World Record In London Baby!
Sebastian Sawe has just done something absolutely ridiculous at the London Marathon.
He only went and ran 1:59:30, becoming the first person to officially break the two-hour marathon barrier. Not in a lab. Not behind a car. Not with half of NASA pacing him. In an actual race, on the streets of London. Madness.
The previous official world record was 2:00:35, set by the late, great Kelvin Kiptum at the 2023 Chicago Marathon. Kiptum had dragged marathon running right to the edge of the impossible. Sawe has now kicked the door clean off its hinges.
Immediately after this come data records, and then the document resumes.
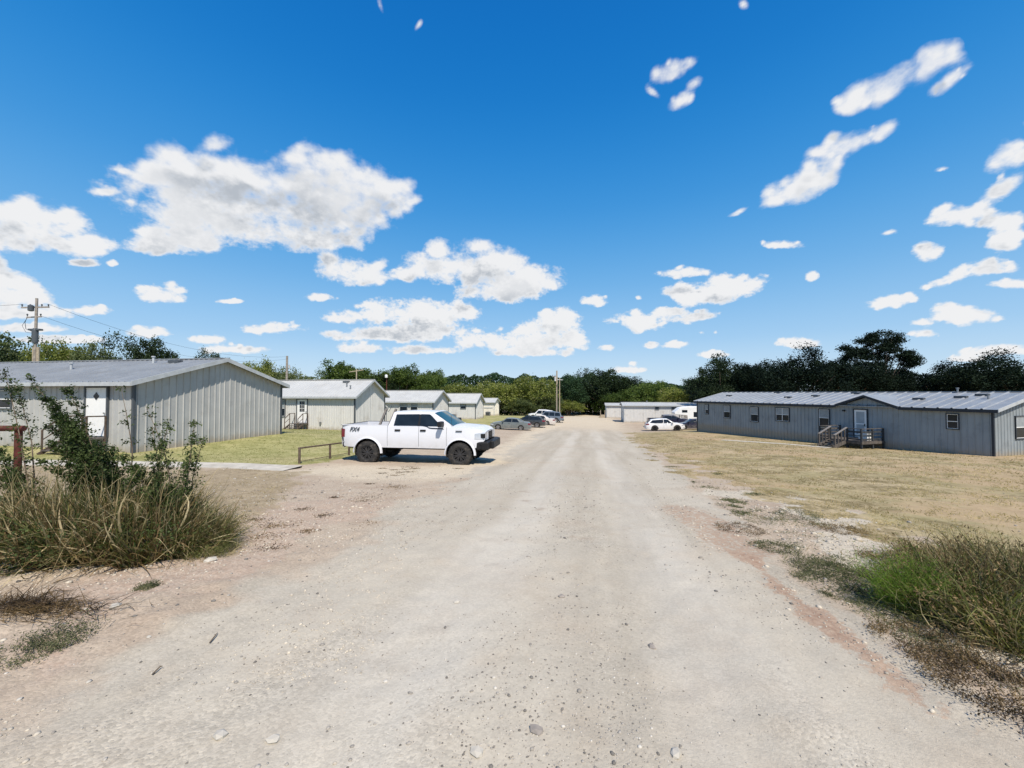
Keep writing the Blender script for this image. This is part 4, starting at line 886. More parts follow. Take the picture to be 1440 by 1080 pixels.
# low pipe barrier behind the pickup
q0 = hit(421, 652); q1 = hit(464, 645); q2 = (q0[0]+(q1[0]-q0[0])*1.75, q0[1]+(q1[1]-q0[1])*1.75)
pb = thing('pipe_barrier', 'low brown pipe barrier on the lawn edge behind the pickup tailgate', 'barrier', (*q0, gz(*q0)))
for q in (q0, q1, q2):
    m = MB(); z = gz(*q)-gz(*q0); m.tube([(q[0]-q0[0], q[1]-q0[1], z-.2), (q[0]-q0[0], q[1]-q0[1], z+.56)], .042, 8); m.build('post', 'rust_brown', pb, smooth=True)
zt = gz(*q2)-gz(*q0)
m = MB(); m.tube([(-.02,-.03,.56), (q2[0]-q0[0], q2[1]-q0[1], zt+.58)], .032, 8); m.build('top_rail', 'rust_brown', pb, smooth=True)
m = MB(); m.tube([(0,0,.08), (q2[0]-q0[0], q2[1]-q0[1], zt+.1)], .012, 6); m.build('cable', 'rust_brown', pb)
# red pipe gate in the weeds
gx0, gy0 = at(28, 6.6), 6.6; gg = gz(gx0, gy0)
gt = thing('pipe_gate', 'rusty red pipe gate end standing in the tall weeds at the left edge', 'gate', (gx0, gy0, gg))
m = MB(); m.tube([(0,0,-.3),(0,0,1.34)], .048, 14); m.build('gate_post', 'rust', gt, smooth=True)
m = MB(); m.tube([(.12,-.02,1.38),(-3.0,-.5,1.42)], .048, 12); m.build('top_rail', 'rust', gt, smooth=True)
m = MB(); m.tube([(-.05,0,.55),(-3.0,-.5,.58)], .03, 10); m.build('lower_rail', 'rust', gt, smooth=True)
# dish bracket by home 2
dx_, dy_ = at(543.5, 39), 39; r = thing('satellite_dish', 'small satellite dish on a thin post behind the beige home gable', 'dish', (dx_, dy_, gz(dx_, dy_)))
m = MB(); m.tube([(0,0,-.2),(0,0,1.9)], .04, 8); m.build('post', 'steel', r, smooth=True)
m = MB(); m.tube([(0,0,1.85),(.25,-.05,1.7),(.62,-.2,2.25)], .025, 6); m.build('feed_arm', 'trim_dark', r)
m = MB(); m.lathe([(0,.001),(.012,.12),(.045,.24),(.08,.32)], 'Y', (0,0,0), 16); o = m.build('dish', 'dish', r, smooth=True); o.location = (-.12,.0,2.0); o.rotation_euler = (R(25), 0, R(20))

# ---------------------------------------------------------------- vehicles
def lerp_tab(tab, x):
    for (x0, v0), (x1, v1) in zip(tab[:-1], tab[1:]):
        if x <= x1: return v0+(v1-v0)*max(0, (x-x0)/(x1-x0)) if x1 > x0 else v1
    return tab[-1][1]
def wheel(root, x, y, r, wdt, rimmat, spokes=6, side=1, rimr=.62):
    """tyre > rim, y is the outer face"""
    m = MB(); yi = y-side*wdt; yo = y; mid = (yi+yo)/2; h = wdt/2
    pr = [(-h*.86, r*rimr), (-h*.98, r*rimr*1.08), (-h, r*.84), (-h*.88, r*.95), (-h*.6, r), (h*.6, r), (h*.88, r*.95), (h, r*.84), (h*.98, r*rimr*1.08), (h*.86, r*rimr)]
    m.lathe(pr, 'Y', (x, mid, r), 30); m.f = [f for f in m.f if len(f) == 4]
    n = 26                                            # tread blocks
    for k in range(n):
        a = 2*math.pi*k/n; c, s = math.cos(a), math.sin(a)
        for sg in (-1, 1):
            p = Vector((x+c*r*.99, mid+sg*h*.55, r+s*r*.99)); t_ = Vector((-s, 0, c)); n_ = Vector((c, 0, s)); q = Vector((0, 1, 0)); a_s = r*.055; b_s = h*.34
            m.add([p+t_*u*a_s+q*v*b_s+n_*w*.012*(r/.44) for w in (-1, 1) for u, v in ((-1,-1),(1,-1),(1,1),(-1,1))], [(0,3,2,1),(4,5,6,7),(0,1,5,4),(1,2,6,5),(2,3,7,6),(3,0,4,7)])
    ty = m.build('tyre', 'rubber', root, smooth=35)
    R_ = r*rimr; g = MB(); g.lathe([(-side*0-h*.5*side, R_*.15), (-h*.5*side, R_*.98), (h*.62*side, R_), (h*.84*side, R_*1.03), (h*.84*side, R_*.92), (h*.45*side, R_*.86), (h*.1*side, R_*.84)], 'Y', (x, mid, r), 28); g.f = [f for f in g.f if len(f) == 4]
    for k in range(spokes):
        a = 2*math.pi*k/spokes+.3; c, s = math.cos(a), math.sin(a)
        for da in (-.16, .16):
            c2, s2 = math.cos(a+da), math.sin(a+da)
            g.bar((x+c*R_*.16, mid+side*h*.58, r+s*R_*.16), (x+c2*R_*.90, mid+side*h*.66, r+s2*R_*.90), R_*.11, R_*.14)
    g.lathe([(h*.3*side, R_*.24), (h*.66*side, R_*.22), (h*.72*side, R_*.12), (h*.72*side, .001)], 'Y', (x, mid, r), 14)
    g.build('rim', rimmat, ty, smooth=35)
    d = MB(); d.lathe([(0, R_*.97), (.005*side, .001)], 'Y', (x, mid+side*h*.05, r), 24); d.build('brake_disc', 'under', ty)
    return ty
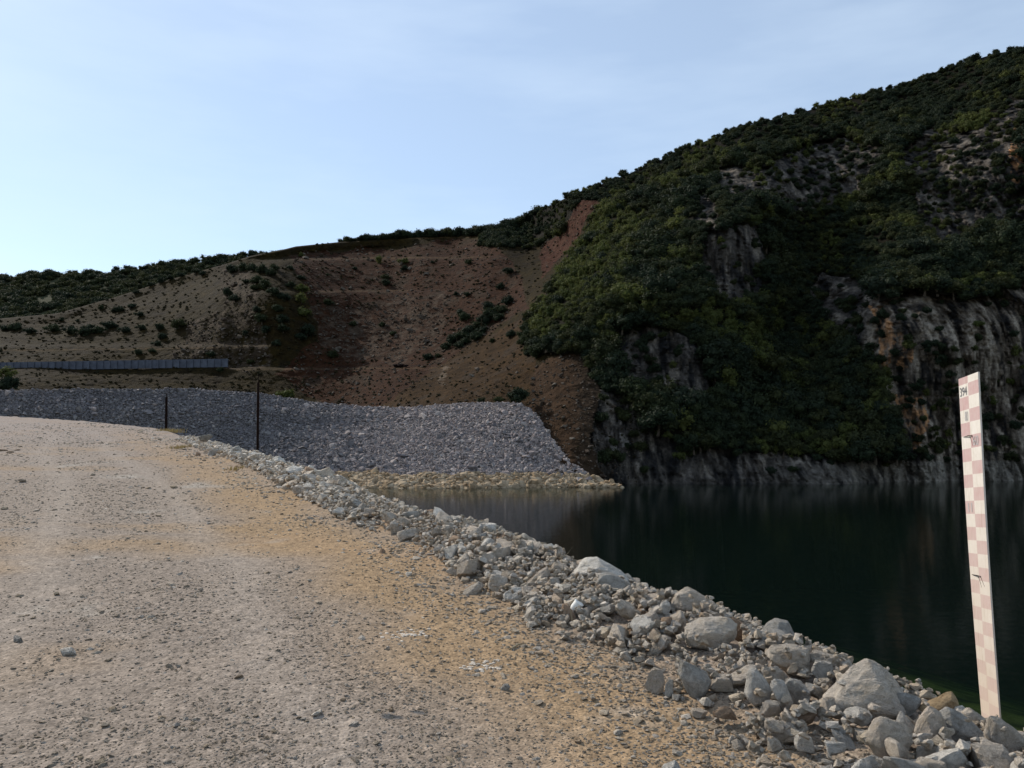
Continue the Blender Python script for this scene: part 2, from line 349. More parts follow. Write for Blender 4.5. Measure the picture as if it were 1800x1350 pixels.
# ------------------------------------------------------------------ hills
def tps(pts, lam=.02):
    pts = np.array(pts, float); X = pts[:, :2]/200.; d = np.log(pts[:, 2])
    def K(a, b_):
        r2 = ((a[:, None]-b_[None])**2).sum(-1); return .5*r2*np.log(r2+1e-12)
    n = len(X); A = np.zeros((n+3, n+3)); A[:n, :n] = K(X, X)+lam*np.eye(n); A[:n, n] = 1; A[:n, n+1:] = X; A[n, :n] = 1; A[n+1:, :n] = X.T
    wt = np.linalg.solve(A, np.r_[d, 0, 0, 0])
    def f(u, v):
        sh = u.shape; Q = np.stack([u.ravel(), v.ravel()], 1)/200.; o = np.empty(len(Q))
        for i in range(0, len(Q), 40000):
            q = Q[i:i+40000]; o[i:i+40000] = K(q, X)@wt[:n]+wt[n]+q@wt[n+1:]
        return np.exp(o).reshape(sh)
    return f
ctl = [(1070, 853, 78), (1200, 852, 79), (1350, 852, 81), (1500, 850, 81), (1600, 848, 83), (1800, 846, 86), (2100, 846, 88), (2600, 846, 95),
 (1000, 830, 76.5), (1040, 845, 76), (940, 725, 87), (950, 700, 89), (1000, 640, 92), (900, 660, 99), (850, 650, 107), (700, 716, 102), (760, 655, 118), (830, 600, 127), (900, 520, 138), (980, 450, 150), (800, 700, 97), (880, 705, 92),
 (930, 600, 108), (960, 540, 112), (1000, 700, 86), (1040, 760, 81),
 (650, 720, 112), (650, 645, 128), (600, 510, 156), (600, 455, 174), (600, 424, 190), (750, 510, 156), (750, 455, 172), (800, 416, 192), (850, 500, 147), (880, 430, 168), (925, 392, 190), (500, 645, 128), (560, 580, 140),
 (0, 680, 108), (0, 645, 124), (200, 645, 126), (400, 645, 128), (0, 610, 134), (200, 610, 136), (0, 562, 158), (200, 528, 168), (300, 495, 172), (400, 600, 132), (450, 500, 142), (500, 440, 172), (440, 560, 134), (400, 468, 168), (-250, 650, 124), (-250, 580, 155), (0, 800, 100), (400, 800, 100), (-250, 800, 100), (650, 800, 100), (800, 800, 90),
 (1050, 600, 95), (1100, 700, 86), (1150, 620, 91), (1200, 750, 84), (1240, 640, 90), (1050, 500, 106), (1100, 400, 122), (1000, 345, 152), (1100, 305, 156),
 (1250, 480, 100), (1285, 400, 101), (1285, 520, 97), (1340, 450, 105), (1380, 560, 104), (1380, 420, 116), (1300, 330, 118), (1350, 700, 93), (1450, 780, 86), (1450, 650, 96), (1450, 500, 108), (1450, 400, 118),
 (1350, 280, 128), (1500, 300, 124), (1250, 240, 155), (1400, 195, 156), (1550, 155, 154), (1550, 700, 87), (1620, 700, 84.5), (1620, 540, 88), (1530, 540, 93), (1750, 700, 87), (1750, 530, 90), (1700, 470, 98), (1600, 400, 108), (1700, 360, 107), (1700, 270, 112), (1600, 290, 117), (1780, 200, 116), (1650, 200, 134), (1650, 125, 152), (1780, 90, 144), (1800, 350, 103),
 (2100, 500, 95), (2100, 300, 108), (2100, 30, 140), (2600, 500, 100), (2600, 0, 150)]
DEP = tps(ctl, .004)
topr = [(-250, 600), (0, 560), (100, 551), (200, 523), (300, 491), (400, 463), (440, 450), (500, 438), (520, 433), (600, 425), (700, 419), (850, 412), (925, 396), (940, 376), (1000, 345), (1100, 308), (1200, 264), (1300, 224), (1400, 200), (1500, 172), (1600, 148), (1650, 124), (1750, 94), (1800, 86), (2100, 30), (2600, -40)]
tu, tv = np.array(topr, float).T
NU, NT = 860, 560
uu = np.concatenate([np.linspace(-250, -10, 40)[:-1], np.linspace(-10, 1810, NU-80), np.linspace(1815, 2600, 41)])
NU = len(uu)
row_top = np.interp(uu, tu, tv); row_bot = np.full(NU, 862.)
t_ = np.linspace(0, 1, NT)[:, None]
VV = row_bot+(row_top-row_bot)*t_; UU = np.broadcast_to(uu, VV.shape)
DD = DEP(UU, VV)
p0 = P(UU, VV, DD)
# zones (outlines of ground kinds on the hillside)
q = np.stack([UU, VV, UU*0], -1)
JU = UU+16*fbm(q*.03, 4, 31); JV = VV+13*fbm(q*.03, 4, 37)
def soft(poly, j=True):
    return inpoly(JU if j else UU, JV if j else VV, poly).astype(float)
ROCK = [[(1225, 470), (1240, 405), (1285, 395), (1330, 388), (1345, 520), (1290, 535)],
        [(1245, 285), (1340, 295), (1470, 235), (1560, 262), (1520, 345), (1400, 375), (1280, 345)],
        [(1215, 340), (1260, 330), (1265, 400), (1220, 400)],
        [(1570, 262), (1640, 225), (1700, 240), (1800, 165), (1815, 420), (1740, 400), (1640, 432), (1600, 330)],
        [(1530, 530), (1600, 512), (1700, 528), (1815, 495), (1815, 862), (1600, 862), (1572, 745), (1540, 620)],
        [(1440, 480), (1540, 500), (1560, 640), (1590, 700), (1480, 600), (1420, 520)],
        [(1062, 600), (1130, 566), (1205, 590), (1262, 640), (1250, 708), (1120, 692)],
        [(1052, 680), (1090, 678), (1150, 752), (1220, 785), (1420, 800), (1600, 812), (1600, 862), (1070, 862), (1040, 780)],
        [(1085, 720), (1110, 720), (1135, 780), (1110, 790)], [(1815, 495), (2600, 300), (2600, 862), (1815, 862)]]
rock = np.clip(sum(soft(p_) for p_ in ROCK), 0, 1)
TALUS = [(935, 640), (1000, 612), (1030, 622), (1055, 690), (1050, 770), (1110, 850), (1000, 862), (930, 760), (925, 700)]
talus = soft(TALUS)
RED = [(975, 395), (1020, 350), (1060, 335), (1095, 350), (1030, 395), (995, 445), (955, 490), (945, 450)]
red = soft(RED)
SPUR = [(660, 725), (700, 700), (770, 640), (860, 590), (930, 560), (940, 640), (935, 720), (800, 740)]
spur = soft(SPUR)
BOWL = [(500, 450), (850, 420), (905, 470), (930, 540), (860, 590), (760, 650), (700, 720), (600, 730), (480, 660), (560, 600), (540, 500)]
bowl = soft(BOWL)
SCREE = [[(385, 470), (455, 490), (450, 560), (480, 640), (440, 660), (300, 625), (330, 575), (390, 540)], [(545, 540), (640, 540), (700, 640), (600, 640), (560, 600)], [(690, 520), (800, 520), (770, 600), (700, 640), (650, 600)]]
scree = np.clip(sum(soft(p_) for p_ in SCREE), 0, 1)
FOREST = [[(925, 300), (1000, 330), (1110, 290), (1400, 150), (1815, 40), (1815, 862), (1080, 862), (1060, 700), (1030, 622), (925, 620), (920, 560), (960, 520), (1010, 440), (1070, 350), (1022, 350), (975, 415), (925, 445), (905, 425), (915, 400)]]
forest = soft(FOREST[0])*(1-rock)*(1-talus)
# shape: benches cut in the quarry wall, cliff relief, soil relief
X3 = p0
hx = X3[..., 0]; hz = X3[..., 2]
rel = np.zeros_like(DD)
bench = lambda v0, wd, du: du*(1/(1+np.exp((VV-v0)/wd)))
bw = 1/(1+np.exp((UU-870)/12))*1/(1+np.exp((440-UU)/12))
rel += bw*(bench(455+(UU-600)*-.01, 1.2, 3.0)+bench(512+(UU-600)*.0, 1.2, 2.0)-2.5*np.clip((640-VV)/230, 0, 1))
rel += (1/(1+np.exp((UU-470)/8)))*(bench(645, 1., 2.)+bench(607-(UU*.0), 1., 3.)-3*np.clip((650-VV)/100, 0, 1))
rel += 3.2*(1/(1+np.exp((UU-720)/10)))*(1/(1+np.exp((400-UU)/6)))*bench(648, .9, 1)
pr = X3*np.array([1, .5, .26])+.35*fbm(X3*.25, 2, 40)[..., None]
cl = 2.8*fbm(pr*.10, 3, 41)+2.2*ridged(pr*.30, 3, 45)+.9*ridged(X3*np.array([1.2, .4, .35]), 3, 49)+.35*ridged(X3*np.array([2.6, 1, 1.6]), 2, 52)
so_ = .9*fbm(X3*.12, 3, 61)+.30*ridged(X3*.5, 3, 65)+.12*fbm(X3*2.2, 2, 69)
fo = 3.6*fbm(X3*.08, 3, 71)+1.3*fbm(X3*.28, 2, 75)
cliffy = np.clip(rock+forest*.35, 0, 1)
rel += cl*rock+so_*(1-rock)+fo*forest
rel *= np.clip((VV-row_top)/14, .15, 1)
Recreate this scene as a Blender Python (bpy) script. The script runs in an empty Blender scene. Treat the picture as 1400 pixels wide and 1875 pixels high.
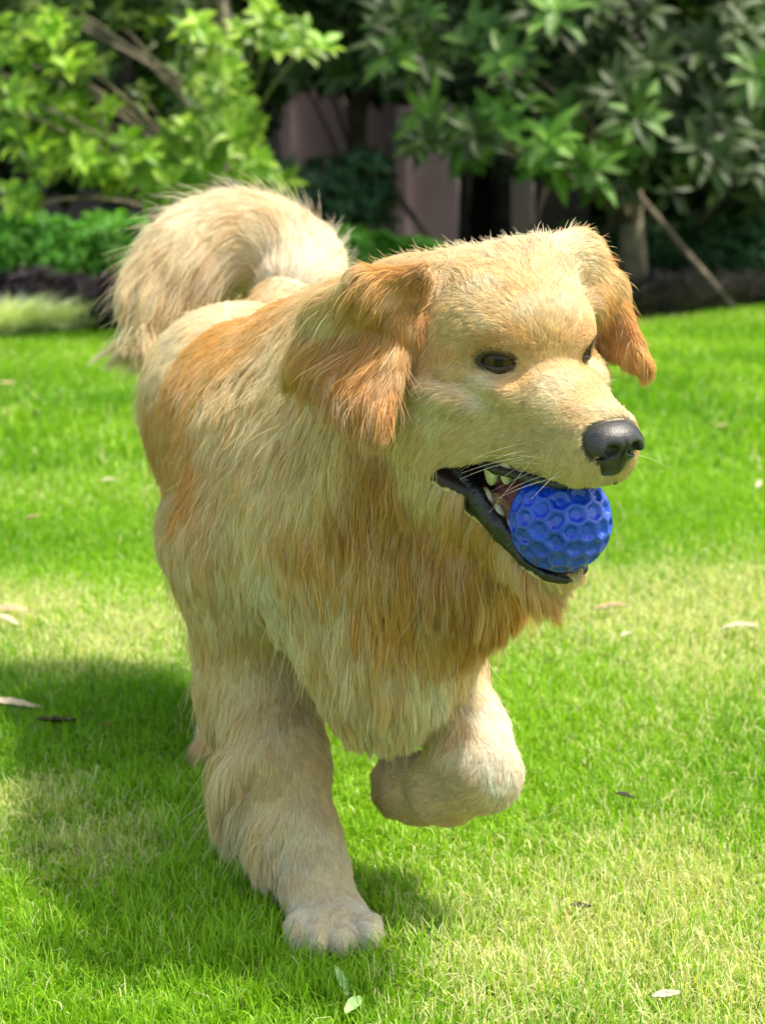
import bpy, math, random
import numpy as np
import openvdb
from mathutils import Vector, Matrix
from mathutils.kdtree import KDTree
rng = np.random.default_rng(7); random.seed(7)
SC = bpy.context.scene; COL = SC.collection

# ------------------------------------------------------------ camera
CAM_H = .647; FPX = 3700.; TH = math.atan(637.5/FPX)
cam_d = bpy.data.cameras.new('camera'); cam = bpy.data.objects.new('camera', cam_d); COL.objects.link(cam)
cam.location = (0, 0, CAM_H); cam.rotation_euler = (math.pi/2-TH, 0, 0)
cam_d.sensor_fit = 'VERTICAL'; cam_d.sensor_height = 36; cam_d.lens = FPX/1875*36
cam_d.clip_start = .05; cam_d.clip_end = 500
cam_d.dof.use_dof = True; cam_d.dof.focus_distance = 1.52; cam_d.dof.aperture_fstop = 10
SC.camera = cam
# ------------------------------------------------------------ world, sun, exposure
SUN_EL = math.radians(66); SUN_AZ = math.radians(-3)      # azimuth measured from +X towards +Y
w = bpy.data.worlds.new('World'); SC.world = w; w.use_nodes = True
nt = w.node_tree; bg = nt.nodes['Background']; sky = nt.nodes.new('ShaderNodeTexSky')
sky.sky_type = 'NISHITA'; sky.sun_disc = False; sky.sun_elevation = SUN_EL
sky.sun_rotation = math.pi/2-SUN_AZ; sky.dust_density = 2.5; sky.ozone_density = .6
hz = nt.nodes.new('ShaderNodeMix'); hz.data_type = 'RGBA'; hz.blend_type = 'MULTIPLY'; hz.inputs[0].default_value = 1; hz.inputs[7].default_value = (1, .92, .74, 1)   # warm tint put into the sky light, standing in for white balance
nt.links.new(sky.outputs[0], hz.inputs[6]); nt.links.new(hz.outputs[2], bg.inputs[0]); bg.inputs[1].default_value = .15
sun_d = bpy.data.lights.new('sun', 'SUN'); sun_d.energy = 2.75; sun_d.angle = math.radians(4); sun_d.color = (1, .93, .80)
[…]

And, of course, we have to mention Eliud Kipchoge — the man who first showed the world that sub-2 was humanly possible when he ran 1:59:40 in the INEOS 1:59 Challenge in 2019. That run wasn’t an official world record because it was a controlled exhibition event, but it changed the way everyone looked at the marathon. Kipchoge proved the wall could crack. Sawe has now smashed through it in race conditions.
And it wasn’t exactly a gentle Sunday jog either. Sawe and Yomif Kejelcha were locked in a proper battle over the closing miles, with Kejelcha also going under two hours in an unbelievable 1:59:41. Imagine running a sub-2 marathon and still finishing second. That is both heroic and incredibly rude.
Sawe went through halfway in 1:00:29, then casually decided the second half should be faster, running the back half in under 59 minutes like he was late for the last train home.
A new world record. A new era for marathon running. And a new reminder that some people are simply built differently.
Meanwhile, the rest of us will continue celebrating when our watch says “productive” and our knees don’t sound like a bag of crisps getting out of bed.